Epicycles
13 Mar 2013Yesterday I was asked to restore a backup for a Windows desktop, and I couldn't: I'd been backing up "Documents and Settings", not "Users". The former is appropriate for XP, which this workstation'd had at some point, but not Windows 7 which it had now. I'd missed the 286-byte size of full backups. Luckily the user had another way to retrieve his data. But I felt pretty sick for a while; still do.
When shit like this happens, I try to come up with a Nagios test to watch for it. It's the regression test for sysadmins: is Nagios okay? Then at least you aren't repeating any mistakes. But how the hell do I test for this case? I'm not sure when the change happened, because the full backups I had (going back three months; our usual policy) were all 286 bytes. I thought I could settle for "alert me about full backups under...oh, I dunno, 100KB." But a search for that in the catalog turns up maybe ten or so, nine of them legitimate, meaning an alert for this will give 90% false positives.
So all right, a list of exceptions. Except that needs to be maintained.
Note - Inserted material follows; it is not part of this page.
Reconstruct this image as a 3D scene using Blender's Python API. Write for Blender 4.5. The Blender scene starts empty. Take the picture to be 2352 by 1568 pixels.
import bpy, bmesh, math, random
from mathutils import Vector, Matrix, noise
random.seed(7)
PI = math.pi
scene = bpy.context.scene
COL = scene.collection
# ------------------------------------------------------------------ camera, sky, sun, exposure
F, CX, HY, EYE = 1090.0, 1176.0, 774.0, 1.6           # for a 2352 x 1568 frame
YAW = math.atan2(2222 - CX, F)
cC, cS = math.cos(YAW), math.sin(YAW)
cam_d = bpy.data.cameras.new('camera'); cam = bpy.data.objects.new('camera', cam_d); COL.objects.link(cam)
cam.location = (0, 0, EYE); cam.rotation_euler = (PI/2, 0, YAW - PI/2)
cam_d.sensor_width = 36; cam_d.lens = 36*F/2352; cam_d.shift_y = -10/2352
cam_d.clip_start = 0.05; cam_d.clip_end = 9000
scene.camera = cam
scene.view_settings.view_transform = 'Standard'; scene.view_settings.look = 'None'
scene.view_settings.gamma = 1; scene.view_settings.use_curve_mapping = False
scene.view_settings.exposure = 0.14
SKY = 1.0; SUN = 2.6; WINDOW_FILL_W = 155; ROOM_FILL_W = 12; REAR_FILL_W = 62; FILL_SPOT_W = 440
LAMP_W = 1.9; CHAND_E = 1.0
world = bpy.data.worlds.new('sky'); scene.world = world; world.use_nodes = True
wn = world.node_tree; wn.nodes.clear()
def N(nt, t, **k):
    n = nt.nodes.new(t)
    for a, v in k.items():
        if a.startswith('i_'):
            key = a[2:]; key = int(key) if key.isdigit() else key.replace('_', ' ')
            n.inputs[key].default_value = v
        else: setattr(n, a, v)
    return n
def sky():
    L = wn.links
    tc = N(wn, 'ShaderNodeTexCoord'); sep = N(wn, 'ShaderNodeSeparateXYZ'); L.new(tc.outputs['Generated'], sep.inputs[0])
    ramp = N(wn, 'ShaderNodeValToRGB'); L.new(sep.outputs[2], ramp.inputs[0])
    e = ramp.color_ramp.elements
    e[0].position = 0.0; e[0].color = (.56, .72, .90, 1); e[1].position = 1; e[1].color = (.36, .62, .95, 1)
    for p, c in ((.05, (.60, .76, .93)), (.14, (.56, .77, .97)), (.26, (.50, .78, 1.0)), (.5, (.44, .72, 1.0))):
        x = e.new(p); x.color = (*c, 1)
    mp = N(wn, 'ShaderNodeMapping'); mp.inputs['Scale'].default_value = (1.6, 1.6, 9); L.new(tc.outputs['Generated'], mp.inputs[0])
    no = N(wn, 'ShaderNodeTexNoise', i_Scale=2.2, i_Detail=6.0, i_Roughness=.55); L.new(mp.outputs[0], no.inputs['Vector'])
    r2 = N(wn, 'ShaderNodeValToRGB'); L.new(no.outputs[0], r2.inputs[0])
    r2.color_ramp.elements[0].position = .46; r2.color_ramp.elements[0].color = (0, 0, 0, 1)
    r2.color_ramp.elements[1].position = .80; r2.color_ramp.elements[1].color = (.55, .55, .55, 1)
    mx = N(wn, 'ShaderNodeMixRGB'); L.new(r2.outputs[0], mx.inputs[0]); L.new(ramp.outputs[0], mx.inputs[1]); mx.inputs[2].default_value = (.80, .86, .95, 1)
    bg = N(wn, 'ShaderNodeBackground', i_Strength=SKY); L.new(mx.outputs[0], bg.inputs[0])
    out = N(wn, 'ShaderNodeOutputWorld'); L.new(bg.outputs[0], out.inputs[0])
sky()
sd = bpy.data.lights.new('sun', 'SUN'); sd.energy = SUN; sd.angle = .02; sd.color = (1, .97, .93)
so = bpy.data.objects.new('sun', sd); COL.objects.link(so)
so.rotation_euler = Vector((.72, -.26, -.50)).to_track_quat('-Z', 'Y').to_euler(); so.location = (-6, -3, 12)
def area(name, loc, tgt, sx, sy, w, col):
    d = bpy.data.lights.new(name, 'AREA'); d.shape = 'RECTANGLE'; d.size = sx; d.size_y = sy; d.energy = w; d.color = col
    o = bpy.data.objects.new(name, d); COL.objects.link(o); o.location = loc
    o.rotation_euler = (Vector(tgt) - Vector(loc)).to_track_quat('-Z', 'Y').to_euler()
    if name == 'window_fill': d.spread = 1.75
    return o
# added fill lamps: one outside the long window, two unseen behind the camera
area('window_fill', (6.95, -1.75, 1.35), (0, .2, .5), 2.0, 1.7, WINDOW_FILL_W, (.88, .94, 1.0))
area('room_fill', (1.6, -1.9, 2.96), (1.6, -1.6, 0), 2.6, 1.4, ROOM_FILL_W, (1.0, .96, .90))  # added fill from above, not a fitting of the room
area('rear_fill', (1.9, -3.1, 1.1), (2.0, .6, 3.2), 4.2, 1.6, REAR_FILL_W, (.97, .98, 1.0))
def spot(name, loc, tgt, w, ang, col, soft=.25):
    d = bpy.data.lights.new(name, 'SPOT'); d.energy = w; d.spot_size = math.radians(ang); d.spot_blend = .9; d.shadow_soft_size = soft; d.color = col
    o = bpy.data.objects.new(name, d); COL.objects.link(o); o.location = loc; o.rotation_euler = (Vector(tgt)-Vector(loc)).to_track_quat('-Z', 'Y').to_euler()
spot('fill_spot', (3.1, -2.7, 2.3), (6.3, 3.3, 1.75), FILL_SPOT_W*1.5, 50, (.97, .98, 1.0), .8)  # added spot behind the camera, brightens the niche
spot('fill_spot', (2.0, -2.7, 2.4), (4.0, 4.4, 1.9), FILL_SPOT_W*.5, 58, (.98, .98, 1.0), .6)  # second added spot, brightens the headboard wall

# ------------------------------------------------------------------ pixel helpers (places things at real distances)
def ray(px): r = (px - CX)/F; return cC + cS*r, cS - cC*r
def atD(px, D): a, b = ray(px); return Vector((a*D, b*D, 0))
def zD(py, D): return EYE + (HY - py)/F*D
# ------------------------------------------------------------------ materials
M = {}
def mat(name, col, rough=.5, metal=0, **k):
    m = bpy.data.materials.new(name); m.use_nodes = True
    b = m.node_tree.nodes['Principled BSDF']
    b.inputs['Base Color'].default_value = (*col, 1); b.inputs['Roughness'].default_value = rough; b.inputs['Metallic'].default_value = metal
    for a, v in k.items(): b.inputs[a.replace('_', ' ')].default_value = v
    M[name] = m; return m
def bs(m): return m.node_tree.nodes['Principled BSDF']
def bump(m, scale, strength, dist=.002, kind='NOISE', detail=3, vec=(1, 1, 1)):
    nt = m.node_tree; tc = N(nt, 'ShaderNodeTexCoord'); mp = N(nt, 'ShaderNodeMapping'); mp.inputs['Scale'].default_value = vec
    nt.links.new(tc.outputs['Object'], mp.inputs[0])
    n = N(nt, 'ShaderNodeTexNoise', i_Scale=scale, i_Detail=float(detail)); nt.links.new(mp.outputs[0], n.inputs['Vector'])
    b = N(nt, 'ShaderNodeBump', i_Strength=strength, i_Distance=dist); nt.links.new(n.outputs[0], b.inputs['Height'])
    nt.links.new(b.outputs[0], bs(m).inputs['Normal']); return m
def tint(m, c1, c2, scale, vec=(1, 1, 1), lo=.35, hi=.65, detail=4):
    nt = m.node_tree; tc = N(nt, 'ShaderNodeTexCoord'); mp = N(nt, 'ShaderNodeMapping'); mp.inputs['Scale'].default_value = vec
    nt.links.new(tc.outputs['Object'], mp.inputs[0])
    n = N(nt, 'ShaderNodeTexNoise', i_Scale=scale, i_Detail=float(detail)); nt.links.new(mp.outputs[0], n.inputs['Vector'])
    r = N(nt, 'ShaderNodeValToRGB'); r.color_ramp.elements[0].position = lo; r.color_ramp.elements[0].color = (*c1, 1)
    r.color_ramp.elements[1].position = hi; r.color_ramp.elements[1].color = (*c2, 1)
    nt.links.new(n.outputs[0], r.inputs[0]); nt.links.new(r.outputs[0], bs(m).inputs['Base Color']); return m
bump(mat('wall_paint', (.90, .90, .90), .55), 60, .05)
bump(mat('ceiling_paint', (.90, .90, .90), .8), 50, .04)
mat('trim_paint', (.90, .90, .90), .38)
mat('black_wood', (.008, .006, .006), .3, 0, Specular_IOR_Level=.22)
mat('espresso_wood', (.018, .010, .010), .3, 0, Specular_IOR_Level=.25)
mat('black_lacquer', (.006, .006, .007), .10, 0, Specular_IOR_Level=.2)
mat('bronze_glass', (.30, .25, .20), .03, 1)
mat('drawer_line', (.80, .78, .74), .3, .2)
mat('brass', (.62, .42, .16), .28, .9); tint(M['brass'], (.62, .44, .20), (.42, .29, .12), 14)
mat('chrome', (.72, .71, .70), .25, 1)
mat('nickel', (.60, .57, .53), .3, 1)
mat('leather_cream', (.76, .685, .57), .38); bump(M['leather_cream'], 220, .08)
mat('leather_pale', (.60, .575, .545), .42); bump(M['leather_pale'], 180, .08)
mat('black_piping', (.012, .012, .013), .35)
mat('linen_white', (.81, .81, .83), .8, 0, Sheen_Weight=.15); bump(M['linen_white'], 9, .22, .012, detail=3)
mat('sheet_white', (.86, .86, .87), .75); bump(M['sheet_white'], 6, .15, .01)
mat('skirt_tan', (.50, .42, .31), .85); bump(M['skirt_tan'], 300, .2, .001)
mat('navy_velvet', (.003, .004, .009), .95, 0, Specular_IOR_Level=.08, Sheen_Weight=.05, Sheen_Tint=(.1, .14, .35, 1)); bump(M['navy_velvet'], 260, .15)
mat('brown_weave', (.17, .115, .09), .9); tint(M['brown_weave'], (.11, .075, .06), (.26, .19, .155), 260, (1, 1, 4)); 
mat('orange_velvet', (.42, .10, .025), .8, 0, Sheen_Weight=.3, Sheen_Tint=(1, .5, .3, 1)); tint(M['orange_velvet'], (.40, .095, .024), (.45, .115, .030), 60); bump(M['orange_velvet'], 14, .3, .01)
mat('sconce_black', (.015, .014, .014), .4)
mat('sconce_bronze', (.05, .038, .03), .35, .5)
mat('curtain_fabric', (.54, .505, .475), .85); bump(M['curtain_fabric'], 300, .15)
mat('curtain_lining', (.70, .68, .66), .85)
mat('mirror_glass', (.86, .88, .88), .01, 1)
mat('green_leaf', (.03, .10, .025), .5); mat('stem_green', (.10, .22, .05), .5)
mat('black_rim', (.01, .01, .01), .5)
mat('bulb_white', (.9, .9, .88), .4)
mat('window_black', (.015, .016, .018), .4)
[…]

So imagine this sequence:
- A tiny filesystem is being backed up, and it's on the don't-bug-me-if-it's-small list.
- It actually starts holding files, which are now backed up, so it's probably important.
- But I don't update the don't-bug-me-if-it's-small list.
- Something goes wrong and the backups go back to being small.
- Someone requests the restore, and I can't provide it.
I need some way of saying "Oh, that's unusual..." Which makes me think of statistics, which I don't understand very well, and I start to think this is a bigger task than I realize and I'm maybe trying to create AI in a Bash script.
And really, I've got don't-bug-me-if-this lists, and local checks and exceptions, and I've documented things as well as I can but it's never enough. I've tried hard to make things easy for my eventual successor (I'm not switching jobs any time soon; just thinking of the future), and if not easy then at least documented, but I have this nagging feeling that she'll look at all this and just shake her head, the way I've done at other setups. It feels like this baroque, Balkanized, over-intricate set of kludges, special cases, homebrown scripts littered with FIXMEs and I don't know what-all. I've got Nagios invoking Bacula, and Cfengine managing some but not all, and it just feels overgrown. Weedy. Some days I don't know the way out.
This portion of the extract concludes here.